Disability Act 2006: talks about the rules and guidelines that disability services have to follow. The Act talks about things like the rights and responsibilities of people with disabilities and rules for services. (Applies to Victoria only)

Disability Support Register: is a system that records information about a person’s support needs. This helps keep track of who needs what so that when services and resources become available, they can be given to people in a way that is fair and happens more quickly.

Easy English: An Easy English document is one that is written in simple and plain language so that it is easy to understand. More documents that are produced by the Government are now being offered in Easy English.

Evaluation: The process used to describe the process of measuring the value or worth of a program or service.

Formal Supports: are those that people pay for. Formal supports might be community-based (like paying for house-cleaning through a local council) or might be disability specific (like paying for a support worker).

Guardian: A person who has been given the legal power to make important personal decisions on behalf of another adult. This might include decisions about where the person should live or what kind of health care and services the person should have.

Independent living training service: provides support to people who want to gain skills and confidence in a range of activities, which will allow them greater independence and control in their day-to-day lives.

Informal supports: Supports offered by family and friends and others in the community.

Local Area Coordinators (LAC): work to increase community inclusion and support people with disabilities. They connect participants with mainstream services and local, community based supports and help participants to realise their plan by building individual and informal support capacity. They provide information to those people who are not eligible as participants of NDIS about other appropriate services.

Outcome: A measurable positive change in the well-being of a participant supported through NDIS which is attributable to the interventions or services they have received.

Participant: a person with a disability who is eligible to receive care and support through the National Disability Insurance Scheme and who is utilising, or who has utilised, a service.

Planner: A NDIS Planner works with participants to identify support needs including access to mainstream supports and community life to enable a good life and enable progress with the participant’s goals and aspirations.

Policies and Procedures Manual: talks about how a service should run.
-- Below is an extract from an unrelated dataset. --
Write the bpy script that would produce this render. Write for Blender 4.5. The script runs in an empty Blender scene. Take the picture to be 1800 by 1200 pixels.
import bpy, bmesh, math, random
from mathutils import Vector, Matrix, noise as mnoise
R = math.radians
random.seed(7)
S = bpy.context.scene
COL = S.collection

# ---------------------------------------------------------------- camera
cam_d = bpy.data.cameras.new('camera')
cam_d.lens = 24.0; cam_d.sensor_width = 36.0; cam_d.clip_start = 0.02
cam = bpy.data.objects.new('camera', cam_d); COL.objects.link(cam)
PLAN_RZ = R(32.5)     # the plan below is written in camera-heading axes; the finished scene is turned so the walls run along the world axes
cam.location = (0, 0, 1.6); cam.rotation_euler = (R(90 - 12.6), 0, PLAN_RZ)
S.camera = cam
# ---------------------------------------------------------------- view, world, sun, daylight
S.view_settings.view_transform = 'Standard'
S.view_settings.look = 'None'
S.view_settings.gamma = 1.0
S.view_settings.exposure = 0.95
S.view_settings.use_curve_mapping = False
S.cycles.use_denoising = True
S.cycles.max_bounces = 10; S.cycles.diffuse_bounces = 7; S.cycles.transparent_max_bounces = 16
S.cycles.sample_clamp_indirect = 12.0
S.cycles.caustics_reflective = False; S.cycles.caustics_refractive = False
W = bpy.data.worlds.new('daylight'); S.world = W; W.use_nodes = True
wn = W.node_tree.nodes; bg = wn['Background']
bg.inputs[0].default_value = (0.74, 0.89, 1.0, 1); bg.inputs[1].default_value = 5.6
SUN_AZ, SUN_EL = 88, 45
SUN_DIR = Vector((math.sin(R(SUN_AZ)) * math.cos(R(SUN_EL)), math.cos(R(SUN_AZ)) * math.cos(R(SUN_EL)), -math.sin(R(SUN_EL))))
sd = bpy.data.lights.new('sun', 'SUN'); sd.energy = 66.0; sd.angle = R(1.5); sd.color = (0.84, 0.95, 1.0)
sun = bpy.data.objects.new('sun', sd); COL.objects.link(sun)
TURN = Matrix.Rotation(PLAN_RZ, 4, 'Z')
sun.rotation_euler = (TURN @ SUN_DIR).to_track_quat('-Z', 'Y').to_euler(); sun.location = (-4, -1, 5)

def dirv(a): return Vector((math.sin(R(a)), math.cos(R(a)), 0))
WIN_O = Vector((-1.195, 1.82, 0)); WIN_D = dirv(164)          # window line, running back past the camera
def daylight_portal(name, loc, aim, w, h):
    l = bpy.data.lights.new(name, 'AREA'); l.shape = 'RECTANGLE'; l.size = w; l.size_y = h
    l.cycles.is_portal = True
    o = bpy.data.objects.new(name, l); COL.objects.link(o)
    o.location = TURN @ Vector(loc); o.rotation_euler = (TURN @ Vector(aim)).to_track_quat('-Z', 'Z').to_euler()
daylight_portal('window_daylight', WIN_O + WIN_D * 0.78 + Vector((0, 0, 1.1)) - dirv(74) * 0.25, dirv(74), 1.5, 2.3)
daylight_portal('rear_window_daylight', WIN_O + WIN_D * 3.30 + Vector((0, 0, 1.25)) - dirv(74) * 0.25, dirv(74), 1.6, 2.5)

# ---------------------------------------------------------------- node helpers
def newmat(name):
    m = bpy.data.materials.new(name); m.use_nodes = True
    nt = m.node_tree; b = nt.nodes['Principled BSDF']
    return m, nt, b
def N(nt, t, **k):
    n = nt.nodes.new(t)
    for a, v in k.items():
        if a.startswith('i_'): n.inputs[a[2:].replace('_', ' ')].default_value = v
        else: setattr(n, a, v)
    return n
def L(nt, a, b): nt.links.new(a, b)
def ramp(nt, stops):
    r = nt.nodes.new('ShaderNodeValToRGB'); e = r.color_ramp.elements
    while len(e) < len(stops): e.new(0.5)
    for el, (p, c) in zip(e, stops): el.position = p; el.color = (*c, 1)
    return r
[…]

It should also have information available about how the service will respond in certain situations such as when someone makes a complaint.

Power of Attorney: A document by which a person appoints someone else, usually a trusted family member or friend, to act as their agent with authority to deal with and manage their property and other financial affairs.

Registered Disability Service Providers are agencies that are funded by DHS to provide services for people with a disability. These services must follow the guidelines in the Disability Act 2006. A list of all registered services can be found on the Department website. It is called the Register of Disability Service Providers. (Applies to Victoria only)

Residential Care: is provided to people with a disability who cannot live independently at home and who have been assessed as needing this care.

Respite: Respite care services help carers take breaks from their caring role. A range of respite care services are available, including respite in the person’s home, in a day care centre in the community or in a residential facility. Respite can be provided by family members, friends, neighbours or trained workers.

Self-determination: The entitlement of people to have control over their destiny and to be treated respectfully – it is founded in International Rights law.

Service provider: Organization, business or individual that offers service to others in exchange for payment.

Support Plan Review: Is the process of looking at a current support plan to see if there need to be any changes. This should happen at least every three years, or a participant can ask NDIS to have a review at any time.